4月中旬。いよいよ工事が始まりました。蔵の周囲にぐるっと足場が組まれたので、一気に雰囲気が「工事中」に変わりました。足場を組むのは専門の業者さんがいて、実は私たちの外出中にサラッと作業を終えてくれていました。足場って結構あっという間にかかってしまうものなんですね。
それからというもの、蔵が解体されていく日々が1カ月ほど続きました。
工事には主に3人の大工さんが関わってくれました。以前からお付き合いのある30代の社長兼大工さん、60代のベテランさん、20代で大学生の頃からものづくりを学んでいたお兄さんです。
このお三方はのちのちのお話でも登場しますが、ほぼ毎日のように顔を合わせていたので、もはや最後の頃は家族のような存在になっていました。
作業はまず蔵の外壁を剥がすところから始まりました。外壁は鎧張り(よろいばり)といって、土壁の上から何枚もの木の板で覆われている状態でした。鎧張りは、雨や雪が多い地域によく用いられるそうです。もしかしたらここらへんは湖がすぐ近くて朝霧がすごいこともあるので、地理条件が関係しているのかもしれません。

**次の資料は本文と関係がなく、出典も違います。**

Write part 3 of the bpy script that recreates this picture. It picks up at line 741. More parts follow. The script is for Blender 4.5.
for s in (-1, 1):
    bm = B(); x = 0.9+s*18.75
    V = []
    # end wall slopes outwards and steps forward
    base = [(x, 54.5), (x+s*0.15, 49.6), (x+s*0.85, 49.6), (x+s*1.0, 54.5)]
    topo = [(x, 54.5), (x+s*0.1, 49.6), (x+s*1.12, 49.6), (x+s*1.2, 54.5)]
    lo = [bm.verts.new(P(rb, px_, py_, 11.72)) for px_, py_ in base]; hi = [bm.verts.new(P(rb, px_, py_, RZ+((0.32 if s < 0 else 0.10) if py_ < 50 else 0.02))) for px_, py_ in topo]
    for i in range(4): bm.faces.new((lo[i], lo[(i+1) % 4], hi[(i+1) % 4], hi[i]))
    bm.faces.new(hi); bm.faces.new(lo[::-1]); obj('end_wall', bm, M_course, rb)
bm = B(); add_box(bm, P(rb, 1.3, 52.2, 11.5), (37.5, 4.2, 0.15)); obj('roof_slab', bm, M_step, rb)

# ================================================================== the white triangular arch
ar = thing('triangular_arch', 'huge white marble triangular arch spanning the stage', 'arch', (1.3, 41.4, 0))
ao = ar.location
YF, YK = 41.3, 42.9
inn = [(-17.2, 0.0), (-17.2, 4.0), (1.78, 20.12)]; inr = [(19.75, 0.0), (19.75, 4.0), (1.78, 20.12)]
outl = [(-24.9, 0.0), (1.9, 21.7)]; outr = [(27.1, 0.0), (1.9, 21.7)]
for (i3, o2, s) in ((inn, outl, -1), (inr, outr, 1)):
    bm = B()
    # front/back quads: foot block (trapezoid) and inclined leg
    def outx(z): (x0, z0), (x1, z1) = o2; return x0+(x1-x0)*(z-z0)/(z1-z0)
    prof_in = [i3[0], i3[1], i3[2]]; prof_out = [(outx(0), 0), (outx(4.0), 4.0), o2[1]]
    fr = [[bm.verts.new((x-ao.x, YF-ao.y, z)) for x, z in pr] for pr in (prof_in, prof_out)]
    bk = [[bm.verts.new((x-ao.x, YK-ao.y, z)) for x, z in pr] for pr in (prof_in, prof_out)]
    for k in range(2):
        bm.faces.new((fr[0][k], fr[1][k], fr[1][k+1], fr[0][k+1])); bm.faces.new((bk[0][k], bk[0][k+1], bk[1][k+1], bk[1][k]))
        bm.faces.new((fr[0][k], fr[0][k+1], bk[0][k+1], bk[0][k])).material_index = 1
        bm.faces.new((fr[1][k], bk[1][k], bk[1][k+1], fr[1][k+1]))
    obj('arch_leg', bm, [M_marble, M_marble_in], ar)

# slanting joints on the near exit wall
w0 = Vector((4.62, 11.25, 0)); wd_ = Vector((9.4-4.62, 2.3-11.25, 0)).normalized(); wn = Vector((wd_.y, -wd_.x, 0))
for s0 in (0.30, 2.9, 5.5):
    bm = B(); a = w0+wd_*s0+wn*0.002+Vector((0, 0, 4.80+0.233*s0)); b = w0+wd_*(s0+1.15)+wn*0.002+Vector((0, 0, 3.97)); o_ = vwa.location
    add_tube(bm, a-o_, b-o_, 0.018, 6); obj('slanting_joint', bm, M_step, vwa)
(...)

鎧張り(よろいばり)されている木の板を剥がすと、見たこともない土壁が現れました。練られた土に笹が混ぜ込まれ、それが竹で編まれたギンガムチェックの土台にくっつけてあるのです。もっとよく観察してみると、(漆喰が塗られているところは漆喰)→砂利層→粘土層→竹の骨組み、の順になっていました。
正直この壁で雨風が防げるとは、昔の家造りの技術に驚きました。しかもそれが100年も建っていたのですから、丈夫さもあるでしょうし。あくまで自然素材を工夫して使って、なんてエコフレンドリーなのだろうと思います。
土壁の剥がし方は、大きな金槌のようなものでトントンと小刻みに叩いている様子でした。叩くたびにドサドサドサッと大量の土壁が地面に落ちていきますが、先述したとおり素材が天然のものなので、剥がして放置しても土に還ってくれます。
このようにして土壁を剥がしている途中、ささやかな事件が起こりました。1メートル弱の長いヘビが壁から現れたのです。
土壁に身を隠していたようで、建物の隅っこから出てきました。細くて長い物体がニョロニョロっと体をくねらせる様子に思わず声が出ました。ベテラン大工さんも「わたしゃヘビは苦手なんだよ……」と思わず苦笑い。
ところで民家にいるヘビは、一説に守り神と言われるそうです。今回お会いしたヘビは恐らくアオダイショウで、毒は持たず、民家に入り込むネズミ等を食料にしているのだとか。工事初日に縁起物を見たねと大工さんと話しているうちに、これまで蔵を守ってくれていたヘビは生い茂る緑の中へ静かに消えていきました。